Can you help me understand what it is about a specific piece of equipment having in the past been used for human rights abuse that makes it unsuitable for any future use? It would be one thing if the CIA had operated the flight, but this plane is known to have been transferred to the DOJ long before the flight to extradite Snowden.
Human psychology, the secrecy, the person targeted and the history of lies surrounding the rendition program.
There's nothing inherent about the plane that makes it unsuitable, but people should also be totally unsurprised that it contributes to making people ask extra questions about the flight.
They may have officially transferred the plane, but do you really think that means the CIA would have to stop operating it? I mean it is totally possible that they did, but I could see an equally possible scenario where they just "transfered" it for political cover.

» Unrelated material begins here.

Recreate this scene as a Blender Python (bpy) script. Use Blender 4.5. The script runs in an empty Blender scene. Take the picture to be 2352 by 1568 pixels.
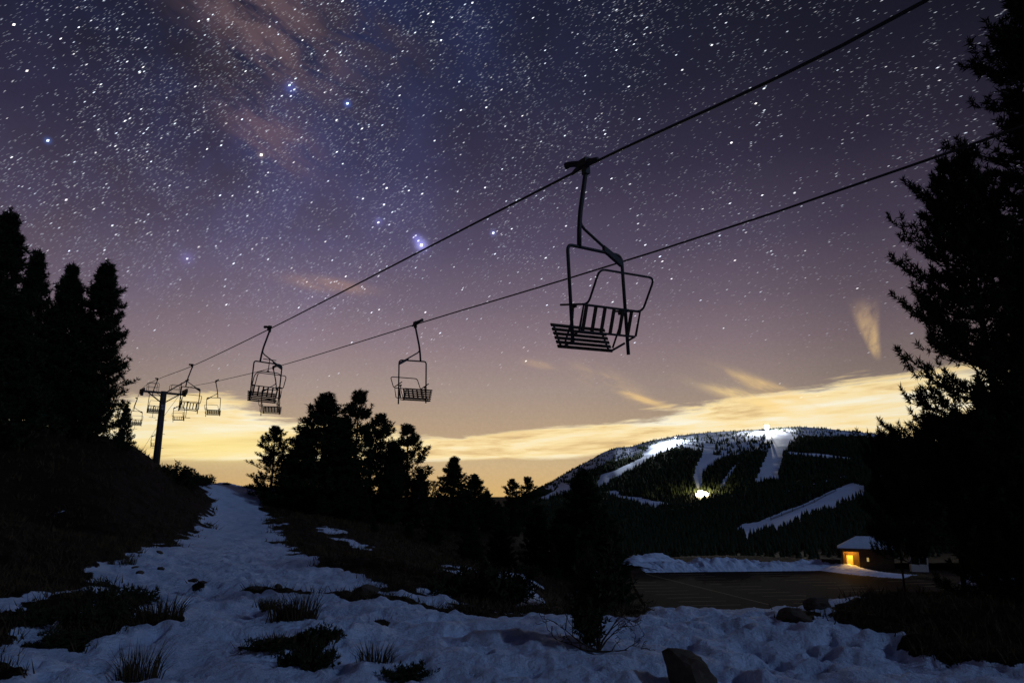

Since the DOJ has been using it for all sorts of non-Snowden business (Google will show you this quickly), I'm not sure where this logic gets you; the same logic suggests any US plane could be a secret CIA plane. That's true, they all could. And?
It sounds like the CIA (and the Obama administration), drawing on past experience, got wise and figured the mission would look less "dirty" if it wasn't a spook plane, but a regular government-registered plane that actually came to pick Snowden up.
But the main point is that adds to the body of circumstantial evidence that some kind of a rendition operation was being planned.
Again: nobody doubts there was a "rendition" planned. Snowden had been indicted for multiple felonies. "Rendition" is what happens when someone is extradited.
It's the preponderance of the multiple factors (as cited in the article), along with the immediacy of the flight and the USG's well-documented predilection for pulling similar shenanigans for the sake of far lesser targets, that are sufficient to raise reasonable suspicion.
And it's the immediate dispatch of the plane which strongly suggests that the U.S. wasn't going to wait to go through normal judicial channels to pick up their target.
I would expect the US to have planned for how to perform such a kidnapping, because dealing with rogue agents in one way or another is very definitely someone's job. I would be amazed if there wasn't a report giving a number of options and pros and cons for each compiled—of course, how it was acted on is anyone's guess.